### EXERCISE BRIEF
Repeat everything from the line holding "(21.2, 28.5, 9.5, 2.3, 2200, 'leafy', 'hazy" to the line holding "(12.3, 18.8, 5.0, 1.5, 1500, 'leafd', 'darker", inclusive, exactly. Leave out the rest.

### ROWS
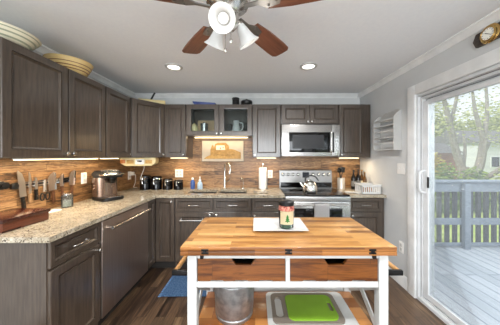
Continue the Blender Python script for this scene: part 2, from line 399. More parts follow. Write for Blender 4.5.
# ------------------------------------------------------------------ outdoors
DKZ = -.05
struct('deck_floor', bx(XR+.145, 8.2, -1.5, 3.46, DKZ-.06, DKZ), 'deck')
struct('ground_lawn', bx(-8, 45, -10, 60, -.72, -.70), 'grass')
RY = 3.30
t = thing('deck_railing', 'blue-grey painted deck railing with dark balusters outside the glass door', 'railing', (2.0, RY, DKZ))
obj('top_rail', bx(-.05, 6, -.03, .03, .87, 1.02, .006), 'railp', t)
obj('rail_cap', bx(-.06, 6, -.07, .07, 1.0201, 1.05, .006), 'railp', t)
obj('middle_rail', bx(-.05, 6, -.045, -.005, .36, .46, .005), 'railp', t)
obj('bottom_rail', bx(-.05, 6, -.04, -.005, .025, .075, .005), 'railp', t)
for x in (-.03, 1.20, 2.43, 3.66, 4.89): obj('post', bx(x, x+.09, -.105, -.0455, .001, 1.0, .004), 'railp', t)
k = 0; x = .16
while x < 5.9:
    obj('baluster', bx(x, x+.05, .0305, .07, .03, 1.0), 'baluster', t); x += .125

def limb(bm, base, tip, r0, r1, bend):
    m = (Vector(base)+Vector(tip))/2+Vector(bend); tube(bm, [base, m, tip], [r0, r1], 8, 6)
def leaves(n, centers, size, mat_):
    bm = bmesh.new()
    for i in range(n):
        c, r = random.choice(centers)
        while True:
            p = Vector((random.uniform(-1, 1), random.uniform(-1, 1), random.uniform(-1, 1)))
            if p.length < 1: break
        p = Vector(c)+Vector((p.x*r[0], p.y*r[1], p.z*r[2]))
        R = Matrix.Rotation(random.uniform(0, 6.28), 4, 'Z') @ Matrix.Rotation(random.uniform(0, 3.1), 4, 'X')
        s = size*random.uniform(.6, 1.3)
        q = [(-s, 0, 0), (0, -.5*s, .1*s), (s, 0, 0), (0, .5*s, .1*s)]
        bm.faces.new([bm.verts.new(p+R @ Vector(v)) for v in q])
    return bm
def tree(label, loc, limbs, centers, n, size, lm, group=None):
    t = thing('tree', label, 'tree', loc, 0, group)
    bm = bmesh.new()
    for l in limbs: limb(bm, *l)
    obj('trunk', bm, 'bark', t)
    obj('foliage', leaves(n, centers, size, lm), lm, t, smooth=False)
    return t
G = -.70
tree('bare-limbed pale tree forking from one base beyond the deck railing', (9.2, 9.0, G),
     [((0, 0, 0), (-.25, 0, 1.6), .22, .17, (0, 0, 0)), ((-.1, 0, .9), (-.75, .1, 3.4), .17, .11, (-.1, 0, .1)), ((-.75, .1, 3.4), (-1.3, 0, 5.2), .11, .05, (0, 0, .1)),
      ((-.75, .1, 3.4), (-.2, .3, 5.6), .08, .04, (.1, 0, .1)), ((0, 0, .9), (.5, -.1, 2.7), .18, .13, (.12, 0, -.1)), ((.5, -.1, 2.7), (.1, 0, 5), .10, .04, (-.1, 0, .1)),
      ((.5, -.1, 2.7), (.9, .2, 5.4), .1, .04, (.1, 0, 0)), ((.2, 0, .9), (1.9, -.2, 2.5), .12, .07, (.15, 0, -.15)), ((1.9, -.2, 2.5), (3, .1, 3.9), .07, .03, (0, 0, .1)), ((.2, 0, 1.2), (1.2, .3, 2.7), .08, .04, (0, 0, 0)), ((-.3, 0, 1.6), (-.1, .2, 3.2), .08, .03, (.1, 0, 0))],
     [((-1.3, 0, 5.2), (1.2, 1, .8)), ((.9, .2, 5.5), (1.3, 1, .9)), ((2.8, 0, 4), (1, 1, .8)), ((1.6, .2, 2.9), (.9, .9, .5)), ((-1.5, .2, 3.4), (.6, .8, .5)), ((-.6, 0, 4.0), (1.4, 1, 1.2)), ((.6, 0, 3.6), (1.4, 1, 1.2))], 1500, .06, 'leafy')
for i, (x, y, hh, r, n, lm, lab) in enumerate((
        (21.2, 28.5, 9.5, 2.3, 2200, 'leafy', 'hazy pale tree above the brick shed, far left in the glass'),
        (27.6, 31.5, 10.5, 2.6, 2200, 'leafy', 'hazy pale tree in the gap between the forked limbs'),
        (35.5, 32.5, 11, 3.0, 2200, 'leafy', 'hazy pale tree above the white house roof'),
        (12.3, 18.8, 5.0, 1.5, 1500, 'leafd', 'darker green tree standing behind the red brick shed'))):
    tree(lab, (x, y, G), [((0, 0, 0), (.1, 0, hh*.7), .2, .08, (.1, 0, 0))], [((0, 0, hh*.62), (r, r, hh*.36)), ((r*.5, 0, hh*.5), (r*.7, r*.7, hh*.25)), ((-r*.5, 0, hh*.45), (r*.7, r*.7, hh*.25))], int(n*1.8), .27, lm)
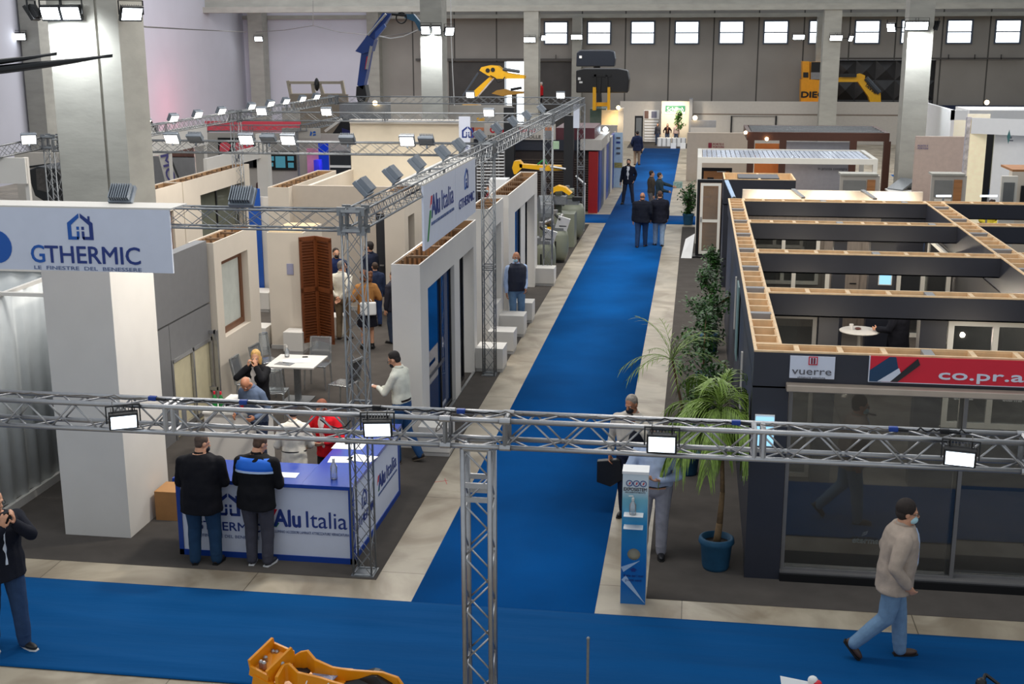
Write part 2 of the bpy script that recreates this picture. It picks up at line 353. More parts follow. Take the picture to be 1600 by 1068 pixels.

### FINISHED ANSWER
        (21.2, 28.5, 9.5, 2.3, 2200, 'leafy', 'hazy pale tree above the brick shed, far left in the glass'),
        (27.6, 31.5, 10.5, 2.6, 2200, 'leafy', 'hazy pale tree in the gap between the forked limbs'),
        (35.5, 32.5, 11, 3.0, 2200, 'leafy', 'hazy pale tree above the white house roof'),
        (12.3, 18.8, 5.0, 1.5, 1500, 'leafd', 'darker green tree standing behind the red brick shed'))):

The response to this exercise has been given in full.